Well, the river is making some bumps and the fishing is getting less predictable as we move away from the early conditions of this spring.  The March Browns and Skwalas are giving way to caddisflies as May gets started, and finding rising fish is getting trickier as water levels fluctuate.  To look back at the early season, it was definitely one to remember.  Starting in mid March one could find Skwala risers pretty frequently, and by the end of that month it was on fire on stones and mayflies.  We never got slammed by the early bumps of the river, which provided perfect conditions for both aforementioned critters to hatch profusely and bring up the fish en masse.   This river definitely produces world class hatches and blue ribbon fishing all the way.

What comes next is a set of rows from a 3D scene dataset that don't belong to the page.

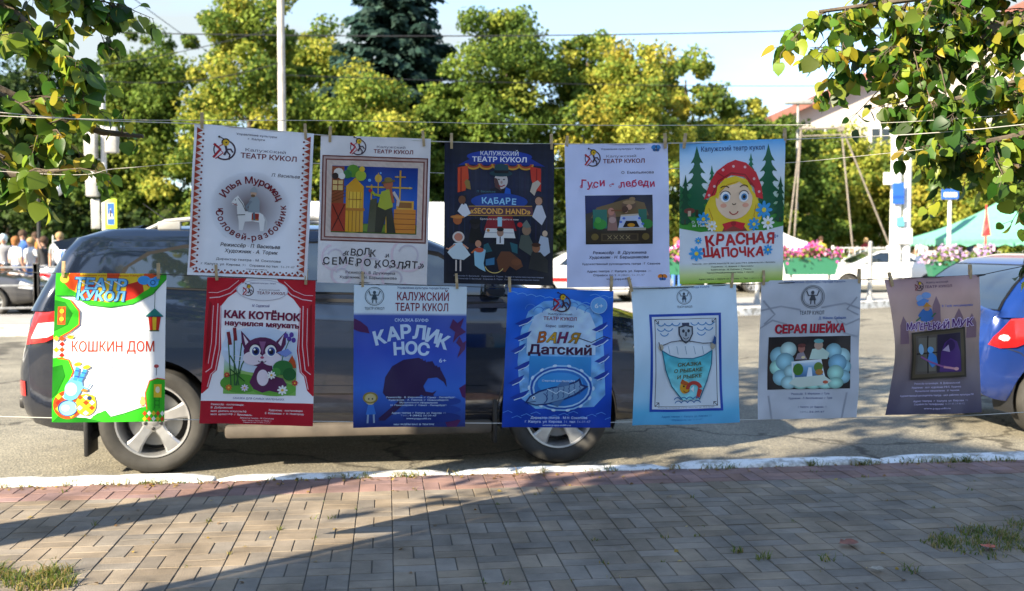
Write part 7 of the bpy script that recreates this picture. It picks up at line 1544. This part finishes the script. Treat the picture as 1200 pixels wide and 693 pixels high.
# ------------------------------------------------------------------ hanging the sheets
PLANE0, PLANES = 4.30, .115                     # the lines hang in the upright plane Y = PLANE0 + PLANES * X
PN = Vector((PLANES, -1, 0)).normalized()       # towards the camera
def on_plane(px, py, d=0):
    p = P(px, py, 1.0); r = Vector((p.x, p.y, p.z - CAM_Z)); t = PLANE0 / (r.y - PLANES * r.x)
    return Vector((r.x * t, r.y * t, CAM_Z + r.z * t)) + PN * d
def poster(label, art, TL, TR, BR, BL, seed, side=0.0, wave=.006, curl=.012, front=0.004):
    """sheet hung by its upper corners; bottom sways a little"""
    H = art.H; cu, cv = 2.6316, 2.75; bm = bmesh.new(); opl = bm.faces.layers.int.new('op'); lvl = []
    for k, (b, lv, V, F, col) in enumerate(art.ops):
        lvl.append(lv); vs = [bm.verts.new((min(100, max(0, x)), min(H, max(0, y)), lv)) for x, y in V]
        for f in F:
            if len(set(f)) < 3: continue
            try: bm.faces.new([vs[i] for i in f])[opl] = k
            except ValueError: pass
    def cut(ax, c):
        no = (1, 0, 0) if ax == 0 else (0, 1, 0); co = (c, 0, 0) if ax == 0 else (0, c, 0)
        bmesh.ops.bisect_plane(bm, geom=bm.verts[:] + bm.edges[:] + bm.faces[:], plane_co=co, plane_no=no, dist=1e-6)
    k = cu
    while k < 100: cut(0, k); k += cu
    k = cv
    while k < H: cut(1, k); k += cv
    bmesh.ops.triangulate(bm, faces=[f for f in bm.faces if len(f.verts) > 4])
    c0, c1, c2, c3 = [on_plane(*q) for q in (TL, TR, BR, BL)]; g = random.Random(seed); ph = [g.uniform(0, 6.28) for _ in range(6)]
    def pos(x, y, lv):
        u, v = x / 100, y / H; p = c0.lerp(c1, u).lerp(c3.lerp(c2, u), v)
        d = 1.5 * wave * (math.sin(u * 6.0 + ph[0] + .8 * v) * (.35 + .65 * v) + .5 * math.sin(u * 11 + ph[1] + 1.5 * v) * v * .8 + .5 * math.sin(v * 8 + ph[2] + u * 2.2))
        d += wave * .7 * math.sin(u * 19 + ph[3] + v * 3.) * math.sin(v * 13 + ph[4] + u * 4)
        d += curl * (max(0, u - .8) * 5) ** 2 * math.cos(v * 3 + ph[5]) * .6 + curl * (max(0, .2 - u) * 5) ** 2 * math.sin(v * 3 + ph[4]) * .6
        e = side * math.sin(min(1, v * 1.0) * math.pi) * max(0, 1 - u * 2.2)
        return p + (c1 - c0).normalized() * e + PN * (d + front + (.0005 + lv * .0004 if lv else 0))
    col = [op[4] for op in art.ops]
    xy = {}
    me = bpy.data.meshes.new('poster')
    bm.verts.index_update(); cols = []
    for v in bm.verts: xy[v.index] = (v.co.x, v.co.y)
    for v in bm.verts: v.co = pos(v.co.x, v.co.y, v.co.z)
    fl = [(f[opl], [v.index for v in f.verts]) for f in bm.faces]
    for f, _ in zip(bm.faces, fl): f.smooth = True
    bm.normal_update()
    for f in bm.faces:
        if f.normal.dot(PN) < 0: f.normal_flip()
    bm.to_mesh(me)
    bm.free()
    at = me.color_attributes.new('Col', 'FLOAT_COLOR', 'CORNER'); op = me.attributes['op'].data; arr = []
    loops = np.zeros(len(me.loops), np.int32); me.loops.foreach_get('vertex_index', loops)
    for p in me.polygons:
        c = col[op[p.index].value]
        for li in p.loop_indices: arr += [*(c(*xy[int(loops[li])]) if callable(c) else c), 1.0]
    at.data.foreach_set('color', np.array(arr, np.float32))
    o = link('poster', me, None, M['print']); tag(o, label, 'poster', 'theatre posters pegged to the lines')
    o['_ends'] = 0; del o['_ends']
    return o, pos
POST = [
 ('white poster with a knight on a white horse and patterned side borders', art_knight, (228, 145), (368, 157), (360, 328), (220, 322), 1, .0, .005),
 ('grey poster with a framed stage picture of a yellow house', art_house, (376, 159), (505, 163), (500, 335), (372, 331), 2, .0, .006),
 ('dark navy cabaret poster crowded with puppets and a man in a hat', art_cabaret, (521, 167), (649, 169), (648, 335), (520, 332), 3, .0, .003),
 ('lavender white poster with a red title over a dark photo of a stove', art_geese, (661, 170), (783, 168), (784, 336), (664, 337), 4, .0, .005),
 ('blue and green forest poster with a girl in a red kerchief', art_hood, (797, 167), (919, 163), (918, 330), (796, 333), 5, .0, .005),
 ('sunlit white poster in a green and orange border with a lantern', art_cathouse, (66, 320), (195, 321), (193, 494), (61, 495), 6, .0, .003),
 ('poster with red curtains and a purple kitten', art_kitten, (243, 325), (370, 329), (367, 499), (234, 496), 7, .0, .004),
 ('dark blue poster with a hunched long nosed silhouette', art_nose, (415, 334), (547, 336), (545, 500), (414, 501), 8, .0, .004),
 ('bright blue poster with a fish on a plate', art_fish, (595, 337), (719, 341), (715, 501), (588, 501), 9, .0, .005),
 ('pale blue poster with a net and goldfish in a blue frame', art_net, (740, 337), (862, 333), (867, 495), (741, 499), 10, .010, .006),
 ('grey marbled poster with pale balloons around a small landscape', art_lake, (892, 329), (1009, 327), (1003, 489), (888, 492), 11, .0, .005),
 ('brown dusky poster with a framed purple figure', art_muk, (1036, 328), (1148, 322), (1149, 483), (1038, 487), 12, .040, .006)]
NICK = ['knight poster', 'framed house poster', 'cabaret poster', 'lavender poster', 'forest poster', 'sunlit bordered poster', 'kitten poster', 'long nose poster', 'fish plate poster', 'goldfish net poster', 'balloon poster', 'brown dusky poster']
for lab, fn, TL, TR, BR, BL, sd, side, wv in POST: poster(lab, fn(), TL, TR, BR, BL, sd, side, wv)

# lines
def cord(label, pts, r=.0022, m=None, d=.0, name='rope'):
    ws = [on_plane(*p, d) for p in pts]; fine = []
    for i in range(len(ws) - 1):
        a0, a, b, b1 = ws[max(i - 1, 0)], ws[i], ws[i + 1], ws[min(i + 2, len(ws) - 1)]
        for k in range(8):
            t = k / 8; fine.append(.5 * ((2 * a) + (b - a0) * t + (2 * a0 - 5 * a + 4 * b - b1) * t * t + (3 * a - a0 - 3 * b + b1) * t ** 3))
    fine.append(ws[-1]); o = MB().tube(fine, r, 6).build(name, m or M['rope'], None, 40); return tag(o, label, 'rope', 'lines the posters hang on')
cord('top line that carries the upper row of five posters', [(-560, 60), (0, 132), (237, 146), (370, 158), (510, 166), (650, 169), (790, 168), (918, 164), (1200, 146), (1760, 70)], d=.001)
cord('middle line that carries the lower row of seven posters', [(-560, 290), (0, 318), (195, 322), (370, 329), (545, 336), (720, 339), (862, 334), (1009, 328), (1148, 322), (1200, 312), (1760, 200)], .0020, M['dark_rope'], d=.001)
cord('bottom line running along the lower edges of the posters', [(-560, 470), (0, 489), (240, 493), (600, 497), (760, 495), (1000, 490), (1200, 484), (1760, 440)], .0020, d=-.014)
cord('empty upper line without any posters above the top row', [(-560, 90), (0, 128), (400, 133), (800, 139), (1200, 128), (1760, 60)], .0015, d=-.25)
cord('slack empty line behind the knight poster', [(-560, 150), (0, 196), (110, 190), (225, 182), (372, 184), (520, 196), (660, 190), (1000, 180), (1760, 90)], .0013, d=-.35)

# clothespins: two wooden prongs and a wire spring
def pin_master():
    root = empty('clothespin', (0, 0, 0))
    for sg in (1, -1):
        mb = MB(); prof = [(.0038, .030), (.0055, .0), (.0050, -.012), (.0010, -.034)]
        vs = []
        for y, z in prof:
            t = .0032
            for (dx, dy) in ((-.0048, 0), (.0048, 0), (.0048, t), (-.0048, t)): vs.append((dx, sg * (y - .0012 + dy), z))
        mb.add(vs, [(i * 4 + k, i * 4 + (k + 1) % 4, (i + 1) * 4 + (k + 1) % 4, (i + 1) * 4 + k) for i in range(3) for k in range(4)] + [(0, 1, 2, 3), (12, 13, 14, 15)])
        mb.build('prong', M['wood'], root)
    sp = MB()
    for k in range(3): sp.tube([(-.0055 + .0004, math.cos(t) * .0045, .001 + math.sin(t) * .0045 + k * .0011) for t in [q * 6.283 / 10 for q in range(11)]], .0006, 4)
    sp.tube([(-.0052, .0072, -.004), (-.0052, .0072, .002), (.0052, .0072, .002), (.0052, .0072, -.004)], .0007, 4)
    sp.build('spring', M['steel'], root)
    return root
pm = pin_master(); first = True; LAB = 'wooden clothespin '
PINS = [(237, 139, 'on the left upper corner of the knight poster', 0), (358, 152, 'on the right upper corner of the knight poster', 3), (387, 155, 'on the left upper corner of the framed house poster', -2), (496, 160, 'on the right upper corner of the framed house poster', 5),
 (529, 163, 'on the left upper corner of the cabaret poster', 0), (646, 164, 'on the right upper corner of the cabaret poster', 2), (664, 166, 'on the left upper corner of the lavender poster', -4), (779, 163, 'on the right upper corner of the lavender poster', 3), (802, 163, 'on the left upper corner of the forest poster', -6), (919, 157, 'on the right upper corner of the forest poster', 2),
 (75, 313, 'on the left upper corner of the sunlit bordered poster', -3), (186, 315, 'on the right upper corner of the sunlit bordered poster', 0), (254, 317, 'on the left upper corner of the kitten poster', 2), (359, 322, 'on the right upper corner of the kitten poster', -4), (425, 325, 'on the left upper corner of the long nose poster', 0), (535, 327, 'on the right upper corner of the long nose poster', 4),
 (597, 331, 'on the left upper corner of the fish plate poster', 2), (716, 330, 'on the right upper corner of the fish plate poster', -2), (738, 331, 'tilted on the left upper corner of the goldfish net poster', 14), (857, 326, 'on the right upper corner of the goldfish net poster', -3), (894, 323, 'on the left upper corner of the balloon poster', 2), (1006, 321, 'on the right upper corner of the balloon poster', 0), (1043, 325, 'tilted on the left upper corner of the brown dusky poster', 16), (1136, 316, 'on the right upper corner of the brown dusky poster', 3)]
for px, py, lab, tl in PINS:
    o = pm if first else copy_tree(pm); first = False
    o.location = on_plane(px, py + 2, .006); o.scale = (1.12, 1.12, 1.0)
    o.rotation_euler = Euler((0, R(-tl), math.atan(PLANES))); tag(o, LAB + lab, 'clothespin', 'clothespins on the lines')

# ------------------------------------------------------------------ small things on the pavement
def gpt2(px, py): Y = CAM_Z * 1200 / (py - 288.4); q = P(px, py, Y); return q
def dry_leaf(label, px, py, L, rz, col):
    V = []; n = 9; F = []; g = random.Random(px)
    out = [(0, 0), (.28, .12), (.42, .3), (.34, .46), (.46, .58), (.26, .78), (.1, .9), (0, 1.05)]
    for x, y in out:
        for sx in (0, 1, -1): V.append((sx * x * L, (y - .5) * L, .012 + .25 * L * (abs(sx) * x) ** 1.2 + .12 * L * abs(y - .5) + g.uniform(0, .004)))
    F = []
    for i in range(len(out) - 1): F += [(i * 3, i * 3 + 3, i * 3 + 4, i * 3 + 1), (i * 3, i * 3 + 2, i * 3 + 5, i * 3 + 3)]
    me = bpy.data.meshes.new('dry_leaf'); me.from_pydata(V, [], F); smooth(me); o = link('dry_leaf', me, None, mat('dry_leaf_' + str(px), col, .7, var=.4, vscale=40))
    o.location = gpt2(px, py); o.location.z = .001; o.rotation_euler = (0, 0, rz); tag(o, label, 'leaf')
dry_leaf('curled red brown dry leaf lying on the shaded pavers at the lower right', 994, 645, .10, 1.9, (.22, .07, .04))
dry_leaf('small red leaf in the grassy corner at the lower right', 1157, 649, .07, .6, (.45, .10, .05))
dry_leaf('small pale dry leaf on the pavers near the bottom at the right', 1027, 676, .06, 1.3, (.30, .26, .20))
# litter of small fallen leaves
V = []; F = []; CC = []
g = np.random.default_rng(21); n = 420; sp = g.uniform(-4.5, 4.5, n); tt = np.where(g.random(n) < .65, -.02 - np.abs(g.normal(0, .07, n)), -g.uniform(.1, 2.4, n))
pos = np.array([tuple(street(a, b, .006)) for a, b in zip(sp, tt)]); keep = (sp < 1.2) | (g.random(n) < .35); pos = pos[keep]; n = len(pos)
c = np.array([(.42, .28, .05), (.30, .16, .05), (.5, .36, .08), (.2, .12, .05)])[g.integers(0, 4, n)]
v, f, cc = scatter(pos, g.normal(0, .25, (n, 3)) + np.array([0, 0, 1]), g.normal(0, 1, (n, 3)) * np.array([1, 1, .1]), g.uniform(.012, .032, n), c, 'far')
tag(link('fallen_leaves', np_mesh('fallen_leaves', v, f, cc), None, M['leaf']), 'tiny yellow and brown leaves littering the pavement along the kerb', None, None, 'stuff')

# ------------------------------------------------------------------ unseen house behind the photographer, placed and turned to cast the pavement's shade
D = Vector((math.cos(SUN_DIR), math.sin(SUN_DIR), 0)); e0 = Vector((-1.00, 4.2, 0))          # the edge of its shade on the pavement
cor = e0 - D * 10.5
hb_ = empty('unseen_shade_house', (cor.x, cor.y, 0), SUN_DIR - R(90), label='plain two storey plastered house placed unseen behind the photographer to cast shade', cat='house')
HH = 8.5; mb = MB(); mb.box(0, 26, -10, 0, -.1, HH)
mb.build('wall', mat('ochre_plaster', (.62, .56, .46), .9, var=.12, vscale=.6, bump=.2), hb_)
MB().box(-.25, 26.2, -10.2, .25, HH, HH + .22, b=.03).build('roof', M['red_roof'], hb_)
for k in range(7):
    for z in (.9, 3.8):
        x0 = 1.4 + k * 3.5; fr = MB().box(x0, x0 + 1.2, -.02, .06, z, z + 1.6).build('window', M['white_paint'], hb_); MB().box(x0 + .09, x0 + .56, .055, .075, z + .09, z + 1.51).box(x0 + .64, x0 + 1.11, .055, .075, z + .09, z + 1.51).build('pane', M['glass'], fr)
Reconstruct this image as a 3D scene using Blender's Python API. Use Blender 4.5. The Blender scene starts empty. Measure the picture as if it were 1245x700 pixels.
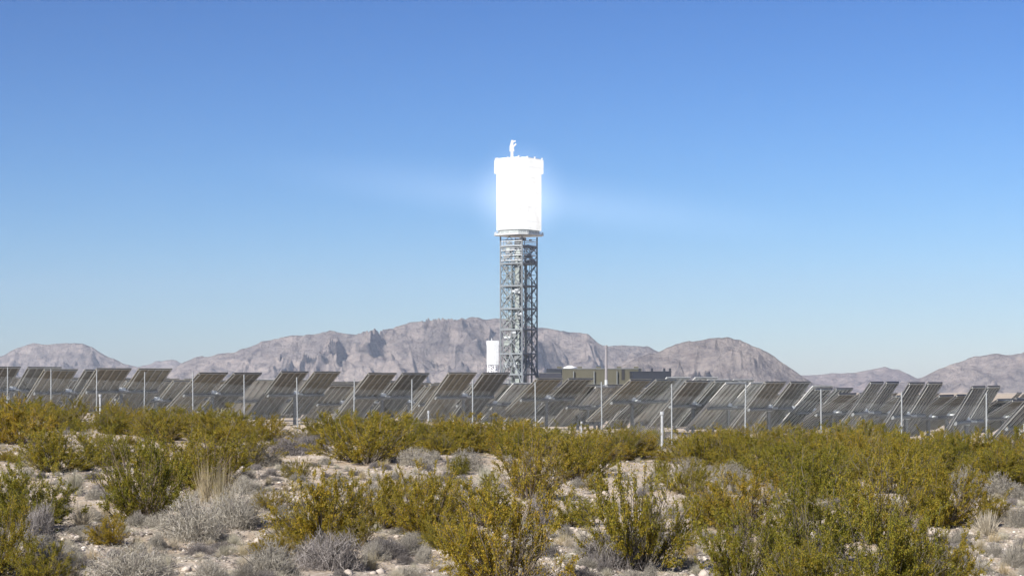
import bpy, math, random
import numpy as np
from mathutils import Vector, Matrix

# ------------------------------------------------------------------ camera, sky, sun
sc = bpy.context.scene
C = sc.collection
F, CX, HY, CZ = 2320.0, 622.5, 460.0, 3.0        # focal length in photo pixels, centre, horizon row, eye height
cam_d = bpy.data.cameras.new("camera")
cam_d.sensor_width = 36.0
cam_d.lens = 36.0 * F / 1245.0
cam_d.shift_y = (HY - 350.0) / 1245.0
cam_d.clip_start, cam_d.clip_end = 0.5, 60000.0
cam = bpy.data.objects.new("camera", cam_d)
cam.location = (0, 0, CZ)
cam.rotation_euler = (math.radians(90), 0, 0)
C.objects.link(cam)
sc.camera = cam

SUN_EL = math.radians(37.0)
SUN_H = Vector((-0.643, -0.766, 0)).normalized()   # horizontal direction TO the sun: behind the camera, to the left
SUN = Vector((SUN_H.x * math.cos(SUN_EL), SUN_H.y * math.cos(SUN_EL), math.sin(SUN_EL)))

w = bpy.data.worlds.new("World")
sc.world = w
w.use_nodes = True
nt = w.node_tree
sky = nt.nodes.new("ShaderNodeTexSky")
sky.sky_type = 'NISHITA'
sky.sun_disc = False
sky.sun_elevation = SUN_EL
sky.sun_rotation = math.atan2(SUN_H.x, SUN_H.y)
sky.altitude = 900
sky.air_density = 1.0
sky.dust_density = 0.35
sky.ozone_density = 3.0
sp_ = nt.nodes.new("ShaderNodeSeparateColor"); cb_ = nt.nodes.new("ShaderNodeCombineColor")
for k_, e_ in enumerate((2.0, 1.65, 1.5)):
    pw_ = nt.nodes.new("ShaderNodeMath"); pw_.operation = 'POWER'; pw_.inputs[1].default_value = e_
    nt.links.new(sp_.outputs[k_], pw_.inputs[0]); nt.links.new(pw_.outputs[0], cb_.inputs[k_])
tn = nt.nodes.new("ShaderNodeMix"); tn.data_type = 'RGBA'; tn.blend_type = 'MULTIPLY'; tn.inputs[0].default_value = 1
tn.inputs[7].default_value = (0.0455, 0.105, 0.186, 1)
nt.links.new(sky.outputs[0], sp_.inputs[0]); nt.links.new(cb_.outputs[0], tn.inputs[6])
nt.links.new(tn.outputs[2], nt.nodes["Background"].inputs[0])
nt.nodes["Background"].inputs[1].default_value = 0.125

sd = bpy.data.lights.new("sun", 'SUN')
sd.energy = 5.0
sd.angle = math.radians(0.53)
sd.color = (1.0, 0.95, 0.87)
so = bpy.data.objects.new("sun", sd)
so.rotation_euler = SUN.to_track_quat('Z', 'Y').to_euler()
so.location = (-60, -60, 80)
C.objects.link(so)

sc.view_settings.view_transform = 'Standard'
sc.view_settings.look = 'None'
sc.view_settings.exposure = 0.85
sc.view_settings.gamma = 1.0
sc.view_settings.use_curve_mapping = False
sc.render.engine = 'CYCLES'
sc.cycles.max_bounces = 6
sc.cycles.transparent_max_bounces = 8
sc.cycles.volume_bounces = 0

random.seed(4)
RNG = np.random.default_rng(11)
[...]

Skwala and March Brown Madness

Here finally comes another spring in Montana.  We’ve eeked through the long chill, and even though the snow squalls persist to this day, spring is really happening around here.  We guides have already logged many days throwing nothing but dry flies, a major benefit to those of us who live in the temperate Bitterroot valley.  Skwalas started popping over a month ago and the March Browns came out in full force early to mid April, making for the best and most consistent early season fishing I’ve ever witnessed.  The midday mayfly hatches began around two and would cease by 4:30 of so, with pods of heavy fish rising steadily at a voracious pace.  Absolutely this was  some of the heaviest feeding this river has ever shown, and the big boys were up pushing for the first swipe at a well drifted bug.